On Weathering illustrates the complex nature of the architectural project by taking into account its temporality, linking technical problems of maintenance and decay with a focused consideration of their philosophical and ethical implications.In a clear and direct account supplemented by many photographs commissioned for this book, Mostafavi and Leatherbarrow examine buildings and other projects from Alberti to Le Corbusier to show that the continual refinishing of the building by natural forces adds to, rather than detracts from, architectural meaning. Their central discovery, that weathering makes the "final" state of the construction necessarily indefinite, challenges the conventional notion of a building's completeness. By recognizing the inherent uncertainty and inevitability of weathering and by viewing the concept of weathering as a continuation of the building process rather than as a force antagonistic to it, the authors offer alternative readings of historical constructions and potential beginnings for new architectural projects.
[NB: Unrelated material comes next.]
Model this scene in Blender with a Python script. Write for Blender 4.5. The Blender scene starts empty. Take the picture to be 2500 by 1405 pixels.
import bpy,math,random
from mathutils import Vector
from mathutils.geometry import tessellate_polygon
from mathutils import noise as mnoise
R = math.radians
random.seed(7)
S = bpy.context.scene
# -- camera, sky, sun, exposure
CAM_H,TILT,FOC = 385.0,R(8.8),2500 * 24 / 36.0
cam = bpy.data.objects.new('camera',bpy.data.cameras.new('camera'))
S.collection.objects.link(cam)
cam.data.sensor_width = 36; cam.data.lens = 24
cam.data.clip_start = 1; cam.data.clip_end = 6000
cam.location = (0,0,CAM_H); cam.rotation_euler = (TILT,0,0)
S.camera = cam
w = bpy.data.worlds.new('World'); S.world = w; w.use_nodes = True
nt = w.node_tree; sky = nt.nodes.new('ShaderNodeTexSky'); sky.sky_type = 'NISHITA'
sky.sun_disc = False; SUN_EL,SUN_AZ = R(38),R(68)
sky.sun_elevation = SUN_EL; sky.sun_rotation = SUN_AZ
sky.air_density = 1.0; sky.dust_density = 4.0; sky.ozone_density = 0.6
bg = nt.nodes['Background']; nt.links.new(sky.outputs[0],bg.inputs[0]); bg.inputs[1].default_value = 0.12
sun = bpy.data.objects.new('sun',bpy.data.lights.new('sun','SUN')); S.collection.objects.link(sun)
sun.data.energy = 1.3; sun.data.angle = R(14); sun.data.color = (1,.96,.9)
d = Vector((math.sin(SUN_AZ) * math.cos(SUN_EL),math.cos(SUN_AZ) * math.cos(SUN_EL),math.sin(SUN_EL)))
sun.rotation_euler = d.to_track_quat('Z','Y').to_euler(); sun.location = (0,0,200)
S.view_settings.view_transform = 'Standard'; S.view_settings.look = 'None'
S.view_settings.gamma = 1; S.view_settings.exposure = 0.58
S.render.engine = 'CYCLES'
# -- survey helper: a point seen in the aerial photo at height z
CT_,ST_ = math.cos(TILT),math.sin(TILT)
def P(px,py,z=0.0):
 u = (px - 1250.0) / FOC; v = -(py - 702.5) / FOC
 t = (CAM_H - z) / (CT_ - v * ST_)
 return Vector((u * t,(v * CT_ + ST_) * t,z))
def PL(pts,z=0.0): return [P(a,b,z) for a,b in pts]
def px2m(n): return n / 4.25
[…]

Mohsen Mostafavi (1954) is an Iranian-American architect and educator. He is the Dean and Alexander and Victoria Wiley Professor at the Harvard Graduate School of Design. He has been the Gale and Ira Drukier Dean of the College of Architecture, Art and Planning at Cornell University, and the Chairman of the Architectural Association School of Architecture in London.
A quiet but provocative little argument. Renaissance architects used rustication as an expressive tool and understood how water and wind would age their work.
Modernist architects, since the start, since Corbusier, have put forth the fiction of the building's surfaces as hygienic, pure - white - blank slates. Guess who wins?
This book was a huge contribution to my master’s thesis, now completed —ahem— 21 years ago. Someone pejoratively accused it of being a coffee table book, and there are lots of images. But the text is quite useful for design thinking, even today. Our authors frame how a shift in the industrial age with Modernism put an immense emphasis on agelessness, sanitized perfection and experimental “progress” which translated to using new materials and construction methods to create flat, white boxes. While there is great variety in the Modern ouevre, the thrust of this particular agenda towards lightness, health, etc was overpowering. The author’s make a sound argument that to this day, architects and lay-people alike, embrace newness, maintenance-free materials and eschew the marks of aging or wear and tear. However, history demonstrates a more nuanced understanding by earlier master builders and the myriad black and white images throughout the book bear witness. The open question that fascinated me then and still does today is how designers can celebrate the ambiguity between a building’s birth and demise and plan for weathering to enhance ever-evolving character. The architect cannot assume a building should be embalmed in appearance and function when handing the keys to the owner, but needs to anticipate the greater arc of occupancy and aging. The marks of weathering can be a design asset, imparting beneficial character for everyone’s delight.
Very easy to read! An overview of the role of weathering in architecture by comparing works from the Reinassace period with others of the Modern era. It's a "surface" approach enlightening questions on the inherent transformation of any building by natural causes.
Inevitable natural forces that thoroughly leave its trance on building skins, lessons and comparisons from the past to modern age with explanations on how they react and develop to be meaningfully aged with weathering.